Parenting Teens: Help! Found Sexually Explicit Book In Drawer
A mother accidently found a sexually explicit book in the drawer of her 16 year old daughter. She asked what is the most effective way to respond to this.
1. Calm down; it might not be as bad as the title makes it sound. Often times, the publishers give names to books in order to sell them but they don’t reflect the true nature of the book. Just go on-line and “Google” the name to see what the book is really about. The truth is that even if your worst fears are realized and the nature of the book is like the title claims, you still have to stay calm. When dealing with teens you need all the “brain power” you have and if you are upset you don’t have too much.
2. Think back to YOUR teen years and try to remember if YOUR parents ever caught you with such a book or magazine. If they did; how did they approach you? If it was effective, then do the same thing with your children. Remember, you don’t have to think “outside of the box”; it’s much better to use proven successful strategies than to make up new questionable ones.
3. Keep on checking the drawer until it is not there anymore. After that, wait a few days, so your teen won’t think that you are speaking about them and tell them the following story, “Emma, a friend of mine at work found in her 16 year olds daughter’s pocketbook (a different place than you found it) a book by the name of …. (the one that you found). Are a lot of girls at school reading it? Is it as bad as it sounds? How should this mother approach her daughter?”
Her response will give you a window to see what she thinks about it. If she answers, “I don’t know why kids are reading it. It’s disgusting!”. Then you have nothing to worry about- she tried it and didn’t like it.
If, on the other hand, she answers “Yea, I heard a lot of kids are reading it now. I don’t know why PARENTS are getting so uptight about it.” Now you know you have a problem.
If this happens then you, CALMLY and respectfully, DISCUSS why you feel that pornography is bad. DON’T lecture. (If you have been parenting teens for a while then I’m sure that I’m not telling you anything new, NEVER lecture- ALWAYS discuss) Tell them it gives a warped and wrong picture of what relationships are and, sadly, could effect their relationships later on. Tell them it could get you mixed up with the wrong people. Or any other reason that you object to pornography.

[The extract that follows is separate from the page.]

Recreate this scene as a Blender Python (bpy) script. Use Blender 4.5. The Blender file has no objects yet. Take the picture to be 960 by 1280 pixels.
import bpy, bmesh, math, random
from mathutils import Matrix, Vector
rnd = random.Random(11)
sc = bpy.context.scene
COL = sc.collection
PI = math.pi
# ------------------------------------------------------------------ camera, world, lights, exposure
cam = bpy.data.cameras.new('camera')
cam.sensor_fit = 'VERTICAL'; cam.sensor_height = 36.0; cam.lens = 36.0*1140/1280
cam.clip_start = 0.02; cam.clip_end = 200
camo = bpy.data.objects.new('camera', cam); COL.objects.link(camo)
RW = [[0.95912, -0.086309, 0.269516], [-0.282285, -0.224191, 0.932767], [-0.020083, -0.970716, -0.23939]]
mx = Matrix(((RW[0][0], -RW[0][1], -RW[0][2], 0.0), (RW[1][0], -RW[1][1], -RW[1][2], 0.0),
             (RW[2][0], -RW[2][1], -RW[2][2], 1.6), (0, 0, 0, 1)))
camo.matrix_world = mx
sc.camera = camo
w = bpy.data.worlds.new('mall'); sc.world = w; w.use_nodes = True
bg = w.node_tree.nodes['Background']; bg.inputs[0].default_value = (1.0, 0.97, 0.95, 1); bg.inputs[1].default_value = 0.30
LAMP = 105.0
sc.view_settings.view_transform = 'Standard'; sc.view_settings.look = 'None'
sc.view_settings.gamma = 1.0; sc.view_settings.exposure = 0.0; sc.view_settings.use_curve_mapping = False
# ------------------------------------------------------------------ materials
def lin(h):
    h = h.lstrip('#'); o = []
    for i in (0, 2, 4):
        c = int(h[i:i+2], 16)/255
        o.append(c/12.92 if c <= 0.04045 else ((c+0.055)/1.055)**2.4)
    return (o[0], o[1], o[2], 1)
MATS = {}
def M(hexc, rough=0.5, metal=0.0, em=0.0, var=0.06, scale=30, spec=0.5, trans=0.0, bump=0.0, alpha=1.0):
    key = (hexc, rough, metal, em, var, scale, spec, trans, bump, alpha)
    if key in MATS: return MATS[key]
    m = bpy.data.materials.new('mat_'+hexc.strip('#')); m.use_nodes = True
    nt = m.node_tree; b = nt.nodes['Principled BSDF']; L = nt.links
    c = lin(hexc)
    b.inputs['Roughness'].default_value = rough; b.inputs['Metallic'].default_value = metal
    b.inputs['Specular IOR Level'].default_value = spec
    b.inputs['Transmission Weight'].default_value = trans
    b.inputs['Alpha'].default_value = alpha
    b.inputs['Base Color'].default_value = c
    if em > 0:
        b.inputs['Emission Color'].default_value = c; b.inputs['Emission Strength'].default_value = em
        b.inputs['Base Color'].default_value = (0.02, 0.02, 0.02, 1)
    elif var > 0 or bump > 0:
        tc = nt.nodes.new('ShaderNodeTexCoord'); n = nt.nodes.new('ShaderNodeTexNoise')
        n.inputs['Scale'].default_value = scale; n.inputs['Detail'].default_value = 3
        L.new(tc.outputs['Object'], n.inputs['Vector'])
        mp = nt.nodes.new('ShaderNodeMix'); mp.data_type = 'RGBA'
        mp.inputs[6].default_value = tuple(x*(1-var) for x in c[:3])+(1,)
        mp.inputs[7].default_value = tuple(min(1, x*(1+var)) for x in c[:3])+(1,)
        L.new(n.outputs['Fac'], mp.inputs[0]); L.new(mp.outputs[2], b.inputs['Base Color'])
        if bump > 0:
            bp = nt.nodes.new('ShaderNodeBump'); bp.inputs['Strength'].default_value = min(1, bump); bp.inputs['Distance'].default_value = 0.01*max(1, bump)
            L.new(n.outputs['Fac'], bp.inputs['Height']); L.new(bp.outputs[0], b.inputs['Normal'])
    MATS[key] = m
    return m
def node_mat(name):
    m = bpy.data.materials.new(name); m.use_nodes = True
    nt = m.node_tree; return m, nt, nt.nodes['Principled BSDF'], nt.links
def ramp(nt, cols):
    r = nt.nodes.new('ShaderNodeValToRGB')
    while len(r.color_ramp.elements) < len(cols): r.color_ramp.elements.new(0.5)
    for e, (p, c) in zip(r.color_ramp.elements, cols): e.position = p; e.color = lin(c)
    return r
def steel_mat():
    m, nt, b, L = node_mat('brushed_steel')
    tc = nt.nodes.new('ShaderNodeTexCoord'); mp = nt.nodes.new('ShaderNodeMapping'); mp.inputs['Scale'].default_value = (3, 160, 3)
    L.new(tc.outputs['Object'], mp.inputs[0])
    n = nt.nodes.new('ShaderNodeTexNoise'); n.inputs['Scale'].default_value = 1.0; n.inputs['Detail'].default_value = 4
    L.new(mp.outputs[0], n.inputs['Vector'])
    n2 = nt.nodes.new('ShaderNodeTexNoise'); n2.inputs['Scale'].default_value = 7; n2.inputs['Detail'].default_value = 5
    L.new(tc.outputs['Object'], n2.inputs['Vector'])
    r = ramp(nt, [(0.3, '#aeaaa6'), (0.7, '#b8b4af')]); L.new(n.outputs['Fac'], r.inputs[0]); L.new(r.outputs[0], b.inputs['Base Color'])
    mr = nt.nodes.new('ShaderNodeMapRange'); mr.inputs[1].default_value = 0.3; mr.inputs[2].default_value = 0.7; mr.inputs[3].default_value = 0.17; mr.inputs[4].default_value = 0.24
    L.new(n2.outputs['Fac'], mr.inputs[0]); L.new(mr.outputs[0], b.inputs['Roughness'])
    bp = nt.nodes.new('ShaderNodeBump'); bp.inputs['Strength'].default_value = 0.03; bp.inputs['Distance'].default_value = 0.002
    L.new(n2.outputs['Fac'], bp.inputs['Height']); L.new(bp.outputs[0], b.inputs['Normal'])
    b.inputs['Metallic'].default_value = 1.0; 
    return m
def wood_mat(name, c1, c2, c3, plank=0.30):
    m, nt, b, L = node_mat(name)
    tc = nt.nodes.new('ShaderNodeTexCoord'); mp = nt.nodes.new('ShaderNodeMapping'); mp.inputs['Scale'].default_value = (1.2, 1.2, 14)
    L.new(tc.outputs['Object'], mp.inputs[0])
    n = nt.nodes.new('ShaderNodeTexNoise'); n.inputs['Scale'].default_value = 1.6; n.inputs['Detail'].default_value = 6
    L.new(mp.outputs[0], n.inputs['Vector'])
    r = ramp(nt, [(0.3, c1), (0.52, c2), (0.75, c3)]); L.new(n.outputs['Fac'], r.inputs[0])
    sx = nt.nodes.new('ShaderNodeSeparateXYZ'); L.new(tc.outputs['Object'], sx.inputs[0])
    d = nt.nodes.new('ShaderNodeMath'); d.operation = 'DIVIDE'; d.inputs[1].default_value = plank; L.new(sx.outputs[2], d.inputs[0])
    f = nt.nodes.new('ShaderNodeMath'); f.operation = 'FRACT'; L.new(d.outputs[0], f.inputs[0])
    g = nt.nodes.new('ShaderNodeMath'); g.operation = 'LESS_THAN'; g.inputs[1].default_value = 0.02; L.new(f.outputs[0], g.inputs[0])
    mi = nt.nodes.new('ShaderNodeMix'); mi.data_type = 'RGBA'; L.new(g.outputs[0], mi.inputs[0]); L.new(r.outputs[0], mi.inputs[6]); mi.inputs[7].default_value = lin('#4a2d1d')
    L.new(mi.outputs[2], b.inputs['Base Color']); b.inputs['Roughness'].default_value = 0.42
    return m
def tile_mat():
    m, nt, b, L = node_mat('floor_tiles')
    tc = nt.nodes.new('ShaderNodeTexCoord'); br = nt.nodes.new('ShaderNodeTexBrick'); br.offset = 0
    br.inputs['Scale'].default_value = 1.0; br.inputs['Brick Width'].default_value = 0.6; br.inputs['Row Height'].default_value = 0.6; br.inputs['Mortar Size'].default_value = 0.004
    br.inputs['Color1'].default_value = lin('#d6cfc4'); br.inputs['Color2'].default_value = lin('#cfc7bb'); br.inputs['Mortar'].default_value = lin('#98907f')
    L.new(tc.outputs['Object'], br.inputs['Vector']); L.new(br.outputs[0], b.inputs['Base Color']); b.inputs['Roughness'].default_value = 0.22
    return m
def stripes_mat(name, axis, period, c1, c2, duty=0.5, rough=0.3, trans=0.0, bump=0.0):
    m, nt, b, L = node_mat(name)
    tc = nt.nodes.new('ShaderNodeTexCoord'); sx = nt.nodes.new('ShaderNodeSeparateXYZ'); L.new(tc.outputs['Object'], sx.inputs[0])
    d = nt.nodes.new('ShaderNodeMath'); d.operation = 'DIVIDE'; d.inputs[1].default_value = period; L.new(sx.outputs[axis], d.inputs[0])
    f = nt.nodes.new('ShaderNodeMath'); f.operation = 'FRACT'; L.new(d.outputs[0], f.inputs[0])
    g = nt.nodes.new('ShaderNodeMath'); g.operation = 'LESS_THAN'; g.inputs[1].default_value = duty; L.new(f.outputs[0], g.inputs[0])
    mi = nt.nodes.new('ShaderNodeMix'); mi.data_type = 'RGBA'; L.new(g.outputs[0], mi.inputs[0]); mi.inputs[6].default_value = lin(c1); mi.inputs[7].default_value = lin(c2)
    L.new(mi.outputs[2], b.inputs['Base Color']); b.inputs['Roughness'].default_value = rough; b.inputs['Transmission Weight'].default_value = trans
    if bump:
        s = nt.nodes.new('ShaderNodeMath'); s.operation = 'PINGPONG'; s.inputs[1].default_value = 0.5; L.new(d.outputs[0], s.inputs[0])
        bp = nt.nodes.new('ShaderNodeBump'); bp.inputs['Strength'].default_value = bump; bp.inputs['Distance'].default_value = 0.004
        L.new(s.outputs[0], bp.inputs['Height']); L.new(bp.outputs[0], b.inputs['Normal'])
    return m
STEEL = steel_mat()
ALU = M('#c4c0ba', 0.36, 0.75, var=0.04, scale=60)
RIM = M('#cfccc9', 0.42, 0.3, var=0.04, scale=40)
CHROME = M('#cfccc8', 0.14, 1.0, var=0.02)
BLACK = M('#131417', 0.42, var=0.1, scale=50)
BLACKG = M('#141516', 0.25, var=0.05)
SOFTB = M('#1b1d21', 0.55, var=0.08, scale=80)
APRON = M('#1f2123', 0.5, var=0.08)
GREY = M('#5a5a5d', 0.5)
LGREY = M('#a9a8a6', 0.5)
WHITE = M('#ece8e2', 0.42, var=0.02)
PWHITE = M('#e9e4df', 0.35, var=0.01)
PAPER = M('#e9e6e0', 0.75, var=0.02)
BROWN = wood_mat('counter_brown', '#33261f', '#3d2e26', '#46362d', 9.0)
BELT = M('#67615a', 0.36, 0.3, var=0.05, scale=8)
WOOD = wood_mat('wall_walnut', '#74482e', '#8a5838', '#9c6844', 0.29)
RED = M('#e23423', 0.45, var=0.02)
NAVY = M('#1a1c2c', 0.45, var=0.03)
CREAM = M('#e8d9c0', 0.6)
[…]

Don’t expect them to verbally agree with anything you say, just make sure that they hear what you say. If you see that they hear what you say you can add that you trust that she will act in an adult and mature way.
One last thing, she is probably battling with her hormones (or peer pressure) that pushed her to look at it and her intelligence and conscience which tells her not to look at it. She won’t admit it to you but she might be very appreciative of the direction that you give her.